Still Life Series

My inspiration for this range comes from Italian painter Giorgio Morandi’s still life[1]. This motif can be a cliché as many potters and artists have been influenced by this legendry painter’s work. Interestingly many artists’ work that have been influenced by Morandi shows the element of Morandi but each artists shows their own characteristics, too. So I have no problems using a clichéd subject.

My love for still life is not the actual objects themselves. I see ‘still life paintings’ as a reflection of the person who is looking at the object. That person can be the painter him/herself or the person who owns the still life. You are not looking at the object but looking at the person outside of painting through the paintings. Tone of painting, freshness/staleness, the atmospheric elements gives you the impression of life that is not actually painted on the canvas. Still life painting is an ultimate form of life painting in a way.

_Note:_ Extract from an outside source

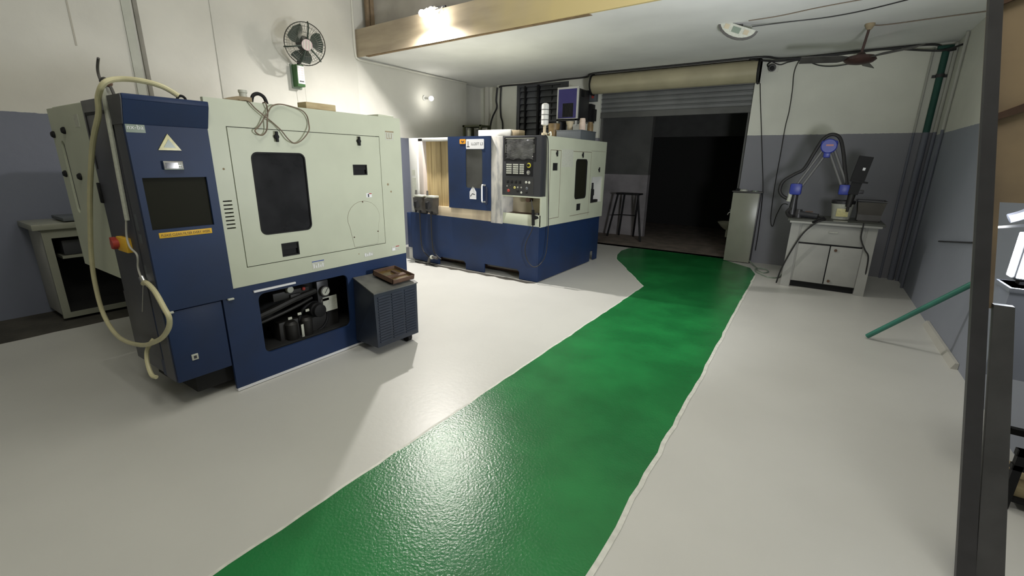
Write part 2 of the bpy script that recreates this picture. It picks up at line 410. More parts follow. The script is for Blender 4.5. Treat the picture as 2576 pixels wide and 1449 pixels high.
# painted walkway and its edge lines, bare strip by the left wall
def wob(a, b, n, amp):
    a = Vector(a); b = Vector(b); t = (b-a).normalized(); nn = Vector((-t.y, t.x)); out = []
    for i in range(n): out.append(tuple(a+(b-a)*(i/n)+nn*rnd.uniform(-amp, amp)))
    return out
left = wob((-1.632, -3.8), (-1.63, 5.49), 90, .006)+wob((-1.63, 5.49), (-2.59, 6.97), 16, .008)+[(-2.64, 7.2), (-2.72, 7.6), (-2.70, 7.9)]
right = wob((-1.06, 7.88), (-0.56, 7.40), 5, .01)+wob((-0.545, 7.1), (-0.492, 3.0), 34, .006)+wob((-0.492, 3.0), (-0.47, -3.8), 66, .006)
wk = left+[(-2.62, 8.02), (-1.9, 8.02), (-1.10, 7.99)]+right
struct('walkway', MB().plate(wk, [], 'z', 0.0004, 0.003), M_green, 'green painted walkway across the pale grey floor')
def ribbon(p, wd, lo, hi):
    mb = MB()
    a = [Vector((x, y)) for x, y in p]
    for i in range(len(a)-1):
        t = (a[i+1]-a[i]); 
        if t.length < 1e-6: continue
        n_ = Vector((-t.y, t.x)).normalized()
        if i == 0: n0 = n_
        t2 = (a[min(i+2, len(a)-1)]-a[i+1]); n1 = n_ if t2.length < 1e-6 else (n_+Vector((-t2.y, t2.x)).normalized()).normalized()
        q = [a[i], a[i+1], a[i+1]+n1*wd, a[i]+n0*wd]
        mb.hexa([(v.x, v.y, lo) for v in q]+[(v.x, v.y, hi) for v in q]); n0 = n1
    return mb
struct('trim_8', ribbon(left[:107], 0.016, .0003, .0026), M_line)
struct('trim_9', ribbon(right[6:], 0.024, .0003, .0028), M_line)
strip = [(XL, -4), (-5.33, -4)]+wob((-5.33, -4), (-5.36, 2.9), 40, .02)+[(-5.37, 3.1), (XL, 3.1)]
struct('trim_10', MB().plate(strip, [], 'z', 0.0004, 0.002), M_bare, 'unpainted dirty concrete strip along the left wall')
# outside the shutter; near-black far and side walls added to keep the night dark
struct('wall_outside', MB().box(-4.4, -2.95, 9.45, 9.6, -0.1, 1.27), M_outw)
struct('wall_outside', MB().box(-4.4, -2.95, 9.45, 9.6, 1.27, 3.1), M_out)
struct('wall_outside', MB().box(-4.4, -4.2, 8.16, 9.45, -0.1, 3.1), M_out)
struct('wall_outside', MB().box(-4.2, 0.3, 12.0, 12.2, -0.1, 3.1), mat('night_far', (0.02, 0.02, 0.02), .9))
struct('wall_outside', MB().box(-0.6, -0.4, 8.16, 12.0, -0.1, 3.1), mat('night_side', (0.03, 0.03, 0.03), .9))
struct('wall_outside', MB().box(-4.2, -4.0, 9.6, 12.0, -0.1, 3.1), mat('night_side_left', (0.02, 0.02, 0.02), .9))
struct('ceiling', MB().box(-4.4, 0.3, 8.16, 12.2, 3.1, 3.2), M_out)
struct('trim_11', MB().box(-3.95, -0.6, 10.0, 10.2, 2.04, 2.55), mat('lintel', (0.05, 0.05, 0.05), .9, var=.2))
struct('trim_12', MB().box(-3.47, -1.03, 8.16, 9.45, -0.012, 0.0), M_outf)

# window with a louvred grille
wn = struct('window_1', MB().plate(rect(-5.27, -4.12, 1.35, 2.94), [rect(-5.21, -5.085, 1.40, 2.90), rect(-5.065, -4.79, 1.40, 2.90), rect(-4.755, -4.30, 1.40, 2.90), rect(-4.25, -4.15, 1.40, 2.84)], 'y', 8.02, 8.07), M_gril)
for a, b in ((-5.21, -5.085), (-5.065, -4.79), (-4.755, -4.30)):
    sl = MB()
    for k in range(13):
        z = 1.43+k*.1165
        sl.hexa([(a, 8.05, z), (b, 8.05, z), (b, 8.10, z+.105), (a, 8.10, z+.105), (a, 8.044, z+.006), (b, 8.044, z+.006), (b, 8.094, z+.111), (a, 8.094, z+.111)])
    obj('louvre', sl, M_slat, wn)
obj('mullion', MB().box(-4.792, -4.752, 7.99, 8.06, 1.37, 2.92, .003), M_black, wn)
obj('mullion', MB().box(-5.088, -5.062, 8.0, 8.06, 1.37, 2.92, .003), M_black, wn)
obj('grille_bar', MB().cyl((-4.5, 8.06, 1.40), (-4.5, 8.06, 2.90), .008, n=8), M_black, wn)
obj('back_sheet', MB().box(-5.25, -4.14, 8.11, 8.14, 1.37, 2.92), M_dark, wn)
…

Similarly a poem of farewell by Jacques Prévert describes the action of ‘she’ but it is actually description of ‘his’ grief who cries at the end.

She sipped her coffee,

She did not say anything to me

She lit her cigarette

She did not say anything to me

She stood up

She did not say anything to me

She wore her coat

She didn’t say anything to me

She opened the door

She didn’t say anything to me

She walked away


I cried

In this poem description is about ‘she’, while you see ‘he' who is following her in his eye.

Back to Morandi, Morandi sometimes painted his objects before he painted them on his paper/canvas. My way of making this ‘special effect’ is to throw the pieces freely so that the neck of the bottles are not completely straight. Bottle forms sometimes resemble human figure as they have body shoulder and neck. Asymmetrical forms gives the bottles the ‘posture’ effect. It is easy to reflect life into lifeless objects. Faceting is another way to give it a ‘posture’ to the bottles. I do not facet the bottles all the way around. You can also see the round side of the bottle. It will give you wider option to compose the negative space, too.

[1]Giorgio Morandi (July 20, 1890 – June 18, 1964) was an Italian painter and printmaker who specialized in still life.